Essential oils of choice (optional)

Melt the soy wax in a hot water bath or in a crock pot. To the melted soy wax, add the olive oil and lanolin, stirring it in. Like the beeswax recipe above, you will want to test your modeling wax consistency and you may need to adjust the consistency of your modeling wax by adding more olive oil and/or lanolin. Scoop out two-three teaspoon’s worth of the mixture and pour into a dish to solidify - this will be your tester to see if the consistency is right. Once the tester wax has solidified, play with it in your hands. If your wax is too hard or crumbles in your hands, add more olive oil a tablespoon at a time and add more lanolin a teaspoon at a time. If the wax works but feels sticky, add only olive oil, one tablespoon at a time. In the unlikely instance your wax is too supple, add more soy wax.

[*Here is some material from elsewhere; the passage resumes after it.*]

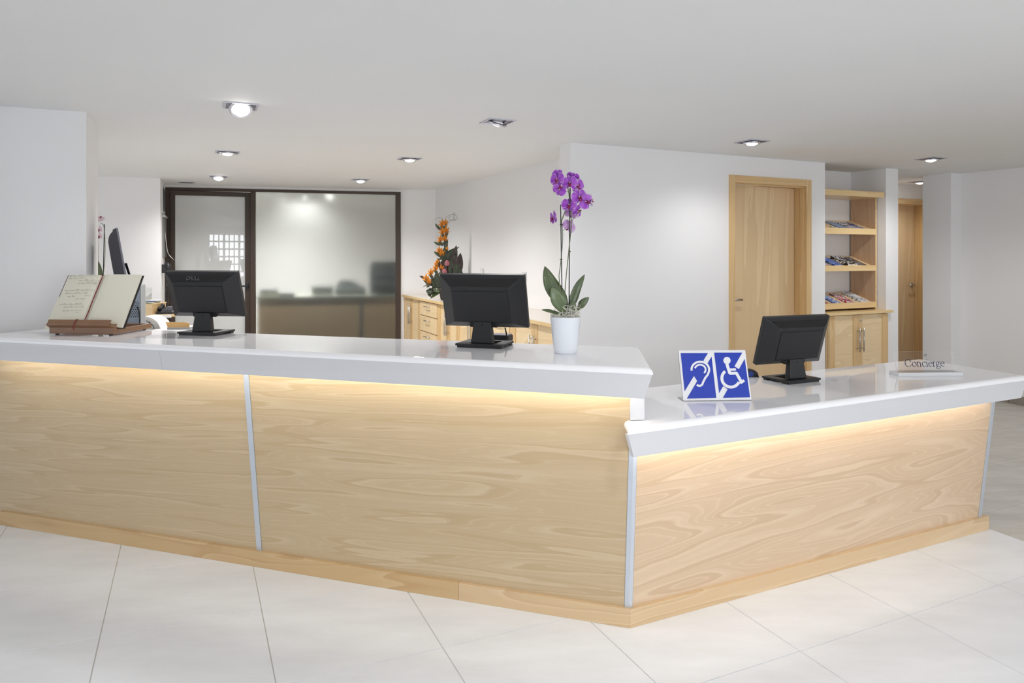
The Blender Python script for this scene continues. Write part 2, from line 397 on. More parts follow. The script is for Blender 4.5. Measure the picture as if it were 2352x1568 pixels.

Once you are happy with the consistency and texture of your modeling wax, you can add colour to it. Refer to our DIY Natural Colourants guide or the DIY Wax Crayons blog for natural colour pigment ideas. When you have your colours ready, simply remelt the wax mixture if it has hardened and add any essential oils if using then divide the mixture into multiple cupcake holders (silicon is always best). Blend in different colours. You can use grated coloured natural wax crayons instead of colour pigments. Leave to set up. To use, warm the modeling wax up in your hands or in warm water, then model away!